The World Meteorological Organisation/Economic and Social Commission for Asia and the Pacific Panel on Tropical Cyclones, at its 27th session held in Muscat, Oman, nearly two decades ago, agreed to tag names to the tropical cyclones originating in the Bay of Bengal and the Arabian Sea. After long deliberations among the member-countries, the naming of tropical cyclones over north Indian Ocean began from September 2004. 

The eight countries along the Bay of Bengal and the Arabian Sea suggest names that are sequentially listed. The nations suggest names alphabetically — Bangladesh, India, Maldives, Myanmar, Oman, Pakistan, Sri Lanka and Thailand. The Regional Specialised Meteorological Centre (RSMC) based in New Delhi  gives a tropical cyclone an identification from the list of names.

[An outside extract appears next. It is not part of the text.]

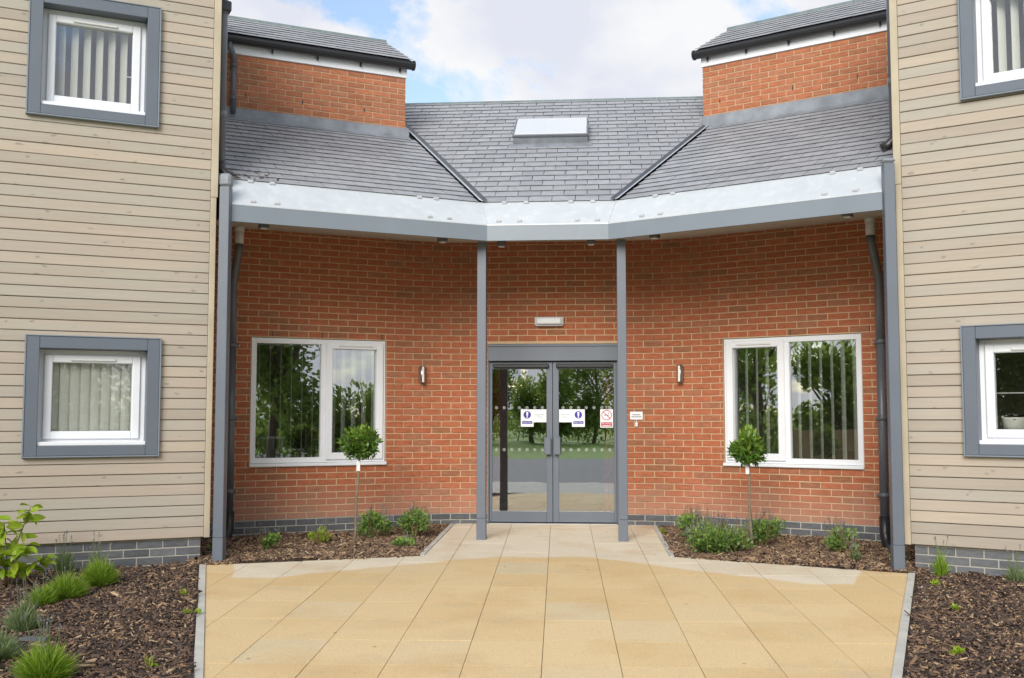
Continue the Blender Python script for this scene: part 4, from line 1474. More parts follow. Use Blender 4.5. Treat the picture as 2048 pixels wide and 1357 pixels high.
# ------------------------------------------------------------------ timber wings
BP = .098
WIN = {-1: [(.385 + .10, 1.495 + .10, .892, 1.94, 'lower'), (.456 + .10, 1.552 + .10, 3.914, 5.025, 'upper')],
       1: [(.552 - .02, 1.655 - .02, .913, 1.999, 'lower'), (.612 - .02, 1.715 - .02, 3.976, 5.08, 'upper')]}
for s, side in ((-1, 'left'), (1, 'right')):
    F = FW[s]
    L = 3.6
    zb_, zt = .132, 6.3
    t = thing('timber_wing', F.w(0, 0, 0), '%s wing clad in pale horizontal timber boards' % side, 'building')
    ops = WIN[s]
    # backing wall with window openings
    m2 = MB()
    xs = sorted([.04, L] + [q for w in ops for q in (w[0] + .1, w[1] - .1)])
    zs = sorted([zb_, zt] + [q for w in ops for q in (w[2] + .1, w[3] - .1)])
    for i in range(len(xs) - 1):
        for j in range(len(zs) - 1):
            am, zm = (xs[i] + xs[i + 1]) / 2, (zs[j] + zs[j + 1]) / 2
            if any(w[0] + .1 < am < w[1] - .1 and w[2] + .1 < zm < w[3] - .1 for w in ops): continue
            F.box(m2, xs[i], xs[i + 1], -.20, -.026, zs[j], zs[j + 1])
    F.box(m2, .04, .20, -2.6, -.201, zb_, zt)
    back = m2.build('wall', M_GROOVE, t, F.M)
    # boards
    k = 0
    z = zb_
    a_in = .058
    while z < zt - .01:
        segs = [(a_in, L, 0, BP)]
        for w in ops:
            if w[2] + .004 < z + BP and w[3] - .004 > z:
                n = []
                for p, q, h0, h1 in segs:
                    if q <= w[0] or p >= w[1]: n.append((p, q, h0, h1)); continue
                    if p < w[0]: n.append((p, w[0] + .02, h0, h1))
                    if q > w[1]: n.append((w[1] - .02, q, h0, h1))
                    if w[2] - z > .015: n.append((w[0] + .0202, w[1] - .0202, 0, w[2] - z + .02))
                    elif z + BP - w[3] > .015: n.append((w[0] + .0202, w[1] - .0202, w[3] - z - .02, BP))
                segs = n
        for p, q, h0, h1 in segs:
            m2 = MB(); x0, x1 = sorted((F.sg * p, F.sg * q))
            c = (x0 + x1) / 2; h = (x1 - x0) / 2
            dz = rnd.uniform(-.001, .001); oy = rnd.uniform(-.001, .001)
            # profile: flat face with rounded lower edge and bevelled top
            prof = [(-.025, h0), (-.004, h0), (0, h0 + .004), (0, h1 - .0085), (-.004, h1 - .0058), (-.025, h1 - .0058)]
            A = [(-h, y, zz) for y, zz in prof]; B = [(h, y, zz) for y, zz in prof]
            b = len(m2.v); m2.v += A + B; n = len(prof)
            for i in range(n):
                j = (i + 1) % n
                m2.f.append((b + i, b + n + i, b + n + j, b + j)); m2.t.append(.5)
            m2.f.append(tuple(range(b + n - 1, b - 1, -1))); m2.t.append(.5)
            m2.f.append(tuple(range(b + n, b + 2 * n))); m2.t.append(.5)
            m2.build('board', M_BOARD, t, F.M @ Matrix.Translation((c, oy, z + dz)))
        z += BP; k += 1
    # corner trim
    m2 = MB(); F.box(m2, 0, .054, -.10, .006, zb_ - .006, 3.30, .004); m2.build('corner_trim', M_TRIM, t, F.M)
    m2 = MB(); F.box(m2, -.012, .054, -.10, .008, 3.302, zt, .004); m2.build('corner_trim', M_TRIM, t, F.M)
    # return wall boards are out of sight from here: plain board face
    m2 = MB(); F.box(m2, .002, .038, -2.6, -.101, zb_, zt); m2.build('return_wall', M_TRIM, t, F.M)
    # plinth
    m2 = MB(); F.box(m2, .075, L, -.20, -.0465, -.30, zb_ - .002); m2.build('plinth', M_MORTAR, t, F.M)
    m2 = MB(); F.box(m2, .082, .30, -1.6, -.205, -.30, zb_ - .002); m2.build('plinth', M_MORTAR, t, F.M)
    VW = brick_variants(M_PLINTH, 8, lambda g: g.random(), rnd)
    for r_ in range(5):
        zz = zb_ - .012 - (r_ + 1) * .0745 + .005
        off = 0 if r_ % 2 else -BLEN / 2
        for i in range(0, 17):
            a, b = .078 + i * BLEN + off, .078 + (i + 1) * BLEN + off - JT
            a = max(a, .078); b = min(b, L)
            if b - a < .03: continue
            link(bpy.data.objects.new('plinth_brick', VW[rnd.randrange(8)][0]), t, F.at((a + b) / 2, -.041 + rnd.uniform(-.001, .001), zz) @ Matrix.Diagonal((b - a, 1, 1.04, 1)))
    # cap and eaves far above the picture
    m2 = MB(); F.box(m2, -.25, L, -2.6, .30, zt + .001, zt + .12); m2.build('roof', M_GREYL, t, F.M)
    # windows
    for a0, a1, z0, z1, lv in ops:
        m2 = MB(); ring(m2, F, a0 + .10, a1 - .10, z0 + .098, z1 - .105, .055, -.20, -.105, .004)
        w = m2.build('window', M_WHITE, t, F.M); w['label'] = '%s window of the %s wing in a blue-grey surround' % (lv, side)
        bw = .105
        for nm, q in (('l', (a0, a0 + bw, z0, z1)), ('r', (a1 - bw, a1, z0, z1)), ('t', (a0 + bw + .001, a1 - bw - .001, z1 - bw, z1 - .001)), ('b', (a0 + bw + .001, a1 - bw - .001, z0 + .001, z0 + .088))):
            m2 = MB(); F.box(m2, q[0], q[1], -.19, .046 if nm in 'lr' else .0445, q[2], q[3], .004)
            m2.build('surround_board', M_GREY, w, F.M)
        m2 = MB(); F.box(m2, a0 - .014, a0 - .0005, -.02, .052, z0 - .014, z1 + .012, .003); F.box(m2, a1 + .0005, a1 + .014, -.02, .052, z0 - .014, z1 + .012, .003)
        F.box(m2, a0 - .0005, a1 + .0005, -.02, .0515, z1 + .0005, z1 + .0118, .003); F.box(m2, a0 - .0005, a1 + .0005, -.02, .0515, z0 - .0138, z0 - .0005, .003)
        m2.build('edge_bead', M_GREYL, w, F.M)
        m2 = MB(); ring(m2, F, a0 + .147, a1 - .147, z0 + .143, z1 - .15, .072, -.185, -.085, .008); m2.build('sash', M_WHITE, w, F.M)
        m2 = MB(); F.box(m2, a0 + .21, a1 - .21, -.135, -.131, z0 + .205, z1 - .212); m2.build('pane', M_GLASSC, w, F.M)
        m2 = MB(); F.box(m2, a0 + .102, a1 - .102, -.10, .02, z0 + .0885, z0 + .124, .006); m2.build('sill', M_WHITE, w, F.M)
        am = (a0 + a1) / 2
        m2 = MB(); F.box(m2, am - .19, am + .19, -.086, -.068, z1 - .205, z1 - .182, .004); m2.build('trickle_vent', M_OFFW, w, F.M)
        rm = room(F, a0 - .2 if a0 > .4 else .22, a1 + .5, z0 - .35, z1 + .15, .205, 2.5)
        tag(rm.build('interior_wall', M_ROOM, None, F.M), 'dim room behind the %s window of the %s wing' % (lv, side), kind='structure')
        ga0, ga1, gz0, gz1 = a0 + .2, a1 - .2, z0 + .15, z1 - .14
        if s < 0 and lv == 'lower':
            blind(F, ga0 - .08, ga1 + .08, gz0 - .05, gz1, -.215, 10, R(14), .105, 'closed cream vertical blind in the lower left wing window', jit=.03)
        elif s < 0:
            blind(F, ga0 - .08, ga1 + .08, gz0 - .05, gz1, -.26, 8, R(-52), .089, 'half open cream vertical blind in the upper left wing window', jit=.06)
            m2 = MB(); F.box(m2, ga0 + .0, ga0 + .07, -.16, -.15, z0 + .48, z0 + .49); m2.build('handle', M_WHITE, w, F.M)
        elif lv == 'upper':
            blind(F, ga0 - .08, ga1 + .08, gz0 - .05, gz1, -.26, 8, R(52), .089, 'half open cream vertical blind in the upper right wing window', jit=.06)
        else:
            # tub on the inner sill
            b = F.w(a0 + .335, -.27, z0 + .20)
            tb = thing('tub', b, 'white tub on the inner sill of the lower right wing window', 'tub')
            m2 = MB()
            prof = [(.082, 0), (.098, .10), (.104, .118), (.094, .118), (.085, .02)]
            n = 18
            for i in range(len(prof)):
                for q in range(n): m2.v.append((b.x + prof[i][0] * math.cos(2 * math.pi * q / n), b.y + prof[i][0] * math.sin(2 * math.pi * q / n), b.z + prof[i][1]))
            for i in range(len(prof) - 1):
                for q in range(n): m2.f.append((i * n + q, i * n + (q + 1) % n, (i + 1) * n + (q + 1) % n, (i + 1) * n + q)); m2.t.append(.5)
            m2.f.append(tuple(range(n - 1, -1, -1))); m2.t.append(.5)
            m2.build('body', M_TUB, tb, smooth=True)
            m2 = MB(); m2.tube([b + Vector((.10 * math.cos(q), .02, .115 + .02 * math.sin(q))) for q in [i * math.pi / 8 for i in range(9)]], .005, 6); m2.build('handle', M_TUB, tb)
            m2 = MB()
            for q in range(30):
                c = b + Vector((rnd.uniform(-.075, .075), rnd.uniform(-.075, .075), .10 + rnd.uniform(0, .05))); th = rnd.uniform(0, 6.28)
                d1 = Vector((math.cos(th), math.sin(th), .3)) * .04; d2 = Vector((-math.sin(th), math.cos(th), .1)) * .03
                m2.poly([c - d1, c - d2, c + d1, c + d2], rnd.random())
            m2.build('contents', M_DARK, tb)
            m2 = MB(); F.box(m2, a0 + .1, a1 - .05, -.36, -.19, z0 + .17, z0 + .199); m2.build('inner_sill', M_WHITE, w, F.M)
            ln = thing('airer_rail', F.w(am, -.6, z0 + .53), 'thin pale rail behind the lower right wing window', 'rail')
            m2 = MB(); m2.tube([F.w(a0 + .1, -.5, z0 + .53), F.w(a1, -.5, z0 + .53)], .006, 6); m2.build('rod', M_OFFW, ln)
            m2 = MB(); m2.tube([F.w(a0 + .52, -.5, z0 + .53), F.w(a0 + .62, -.5, z0 + .53)], .014, 8); m2.build('sleeve', M_OFFW, ln)

# tall pipes in the re-entrant corners of the wings
for s, side in ((-1, 'left'), (1, 'right')):
    F = FW[s]
    a = -.058 if s < 0 else -.035
    o_ = -.15
    z_e = 3.66 if s < 0 else 3.80
    t = thing('downpipe', F.w(a, o_, z_e), 'tall black downpipe hanging beside the %s timber wing above the roof' % side, 'pipe')
    m2 = MB(); m2.tube([F.w(a, o_, 6.2), F.w(a, o_, z_e)], .041, 14); m2.build('shaft', M_PIPE, t, smooth=True)
    m2 = MB(); m2.tube([F.w(a, o_, z_e + .02), F.w(a - .005, o_, z_e - .05), F.w(a - .055, o_ + .02, z_e - .10), F.w(a - .11, o_ + .04, z_e - .125)], [.046, .046, .046, .043], 12); m2.build('shoe', M_BLACK, t, smooth=True)
    for z in (z_e + .45, 5.14):
        m2 = MB(); m2.tube([F.w(a, o_, z), F.w(a, o_, z + .07)], .047, 14); m2.build('socket', M_PIPE, t, smooth=True)
    if s < 0:
        m2 = MB(); m2.box(-.065, .065, -.065, .065, 5.16, 5.26, .01); m2.build('hopper', M_BLACK, t, F.at(a, o_, 0))

# furniture in the left room
F = FS[-1]
c = F.w(1.85, -1.25, 0)
t = thing('table', c, 'white table standing inside the left brick-wall window', 'table')
m2 = MB(); F.box(m2, 1.72, 2.40, -.95, -.42, .985, 1.015, .006); m2.build('table_top', M_WHITE, t, F.M)
for a in (1.76, 2.36):
    for o_ in (-.91, -.46):
        m2 = MB(); F.box(m2, a - .02, a + .02, o_ - .02, o_ + .02, -.018, .984); m2.build('leg', M_STEEL, t, F.M)
c = F.w(1.62, -.75, 0)
t = thing('chair', c, 'white seated metal chair in front of the white table inside the left window', 'chair')
m2 = MB(); F.box(m2, 1.50, 1.84, -.80, -.40, .845, .875, .01); m2.build('seat', M_OFFW, t, F.M)
m2 = MB(); F.box(m2, 1.47, 1.50, -.80, -.42, .88, 1.10, .01); m2.build('backrest', M_STEEL, t, F.M)
for a in (1.515, 1.825):
    for o_ in (-.78, -.42):
        m2 = MB(); F.box(m2, a - .012, a + .012, o_ - .012, o_ + .012, -.018, .844); m2.build('leg', M_STEEL, t, F.M)
F = FS[1]
t = thing('chair', F.w(1.80, -.9, 0), 'dark round-backed chair inside the right brick-wall window', 'chair')
m2 = MB()
n = 14
pts = [(-.19, 0)] + [(-.19 * math.cos(math.pi * k / n), .12 + .13 * math.sin(math.pi * k / n)) for k in range(n + 1)] + [(.19, 0)]
m2.prism([F.w(1.80 + x, -.60, .62 + z) for x, z in pts], F.n * -.06); m2.build('backrest', M_DARK, t)
m2 = MB(); F.box(m2, 1.58, 2.02, -1.1, -.62, .44, .50, .02); m2.build('seat', M_DARK, t, F.M)
for a in (1.6, 2.0):
    for o_ in (-1.08, -.64):
        m2 = MB(); F.box(m2, a - .015, a + .015, o_ - .015, o_ + .015, -.018, .439); m2.build('leg', M_STEEL, t, F.M)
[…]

Bangladesh had suggested ‘Onil’ ,the first in the list. Anil originated in the Arabian Sea off the coast of India’s Gujarat state between September and October 2004. It made landfall in the state but impacted both India and Pakistan. Cyclone Phetai, suggested by Thailand, originated in the Bay of Bengal and made landfall in southern Indian state of Andhra Pradesh, ravaging the coastal districts in December last year.

 The next cyclone, whenever it originates, will be named ‘Vayu’ as suggested by India. Of the 64 names suggested by the eight countries, 57 have been utilised. Some of the names suggested by India are Agni, Jali, Bijli, Akash, while Mala, Helen and Nilofar were suggested by Sri Lanka, Bangladesh and Pakistan respectively.

The name given to a cyclone has to fulfil some fundamental criteria, said a circular on naming the cyclones over the North Indian Ocean. “The name should be short and readily understood when broadcast. Further, the names must not be culturally sensitive and must not convey some unintended and potentially inflammatory meaning,” it added.